How homebuilders in Vancouver are adapting to a warming world
CBC
The two-storey family home with a classic design and wooden cladding blends in with its neighbours, but its thick, insulated walls, airtightness, solar panels, heat pump and highly efficient windows make it a home built for a warming world.
The home in Vancouver's Kitsilano neighbourhood generates more energy than it consumes and demonstrates how a highly efficient building is also more resilient to the effects of climate change, such as bouts of extreme heat, and smoke from wildfires that persisted well into this autumn in southwestern British Columbia.
The net-zero-certified home was built to standards beyond those of any building code in Canada.

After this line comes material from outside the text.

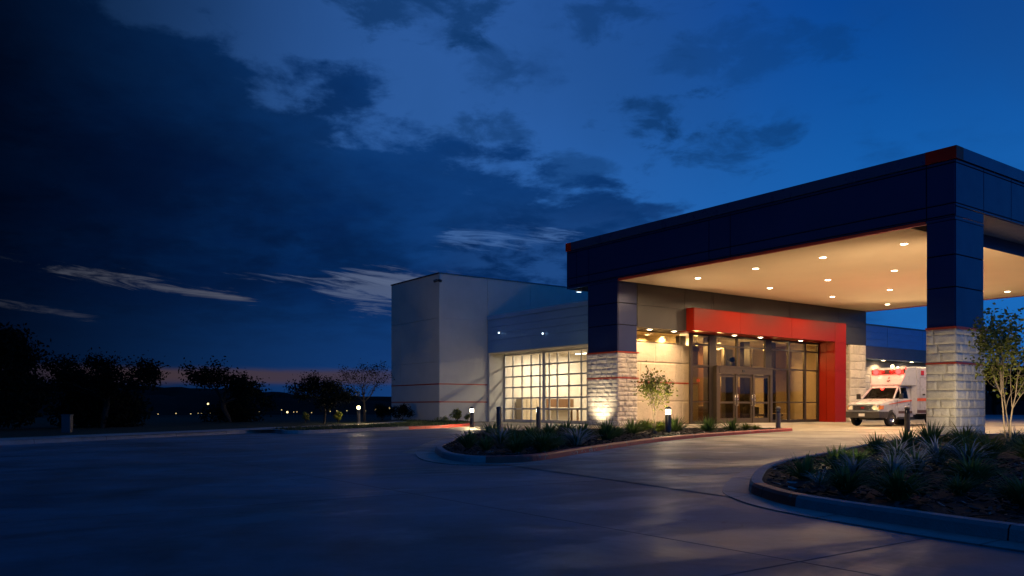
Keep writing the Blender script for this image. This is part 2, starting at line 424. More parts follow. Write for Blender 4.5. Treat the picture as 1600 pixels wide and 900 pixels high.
def tag(o, label=None, cat=None, group=None, kind=None):
    if label: o['label'] = label
    if cat: o['category'] = cat
    if group: o['group'] = group
    if kind: o['kind'] = kind
    return o
def empty(name, loc=(0,0,0), rz=0):
    o = bpy.data.objects.new(name, None); COL.objects.link(o); o.location = loc; o.rotation_euler.z = rz
    o.empty_display_size = .2; return o
def thing(name, label, cat, loc=(0,0,0), rz=0, group=None):
    return tag(empty(name, loc, rz), label, cat, group)
def lamp(name, typ, loc, energy, col=WARM, parent=None, size=.1, rot=(0,0,0), spot=None, blend=.5, size_y=None):
    d = bpy.data.lights.new(name, typ); d.energy = energy; d.color = col
    if typ == 'AREA':
        d.size = size
        if size_y: d.shape = 'RECTANGLE'; d.size_y = size_y
    else: d.shadow_soft_size = size
    if spot: d.spot_size = radians(spot); d.spot_blend = blend
    o = bpy.data.objects.new(name, d); COL.objects.link(o); o.location = loc; o.rotation_euler = rot
    if parent: o.parent = parent
    return o
def copy_tree(o, parent=None):
    c = o.copy(); COL.objects.link(c)
    if parent: c.parent = parent
    for ch in list(o.children): copy_tree(ch, c)
    return c
def aim(v):
    return Vector(v).to_track_quat('-Z', 'Y').to_euler()

def panels(mb, face, plane, us, zs, gap=.042, t=.03):
    """cladding panels with open joints; face '-x': plane is x, us runs along y; face '-y': plane is y, us along x"""
    g = gap/2
    for a, b in zip(us[:-1], us[1:]):
        for z0, z1 in zip(zs[:-1], zs[1:]):
            if face == '-x': mb.box(plane - t, plane, a+g, b-g, z0+g, z1-g)
            else: mb.box(a+g, b-g, plane - t, plane, z0+g, z1-g)
    return mb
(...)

While they're changing, Canadian building codes have generally been developed to produce homes for cold climates rather than heat resiliency, said Chris Higgins, senior green building designer with the City of Vancouver.
"For so long in Canada, we've been focused on trying to keep warm," Higgins said. "Now, summers are getting hotter, and we're having to adapt."
The Kitsilano home and others like it show that some consumers and builders are taking adaptation into their own hands with design and materials fit for a new climate, with the added benefit of boosting efficiency and cutting energy costs.
But many existing properties, from single-family homes to condos in towering skyscrapers, will need upgrades to meet the challenge.
A prolonged heat wave that sent temperature records tumbling across British Columbia in June 2021 underscored the importance of climate-resilient housing.
A report by B.C.'s coroners service attributed more than 600 deaths that summer to record-breaking heat, finding most people died in homes that were ill-suited for temperatures that spiked into the high 30s and beyond for days without relief.
Standing outside the Kitsilano home, builder Paul Lilley explains why encasing it with insulation, ensuring it has a very high airtightness rating and installing highly efficient doors and windows mean the building loses heat more slowly in the winter and takes much longer to absorb heat in the summer than a standard one.
Those features also mean the home's mechanical requirements for heating, cooling and ventilation are much lower than a code-minimum building, said Lilley, principal and general manager at Kingdom Builders, which finished the home in 2021.
"As seasonal highs and lows get more extreme, this home is set up to handle that."
Several windows are shrouded by deciduous trees and foliage that lose leaves in the winter, allowing more sunlight in, while providing shading in the summer.
"Why build a code-minimum house now, and then (it's) an energy hog in 10 to 20 years?" Lilley added. "Whereas, if you build a house like this today, if you're going to sell it in 10 to 20 years, you've already got a house that meets the future standard."
The net-zero-certified home cost about five per cent more to build than a code-minimum counterpart would have, said Lilley, although it doesn't have a basement.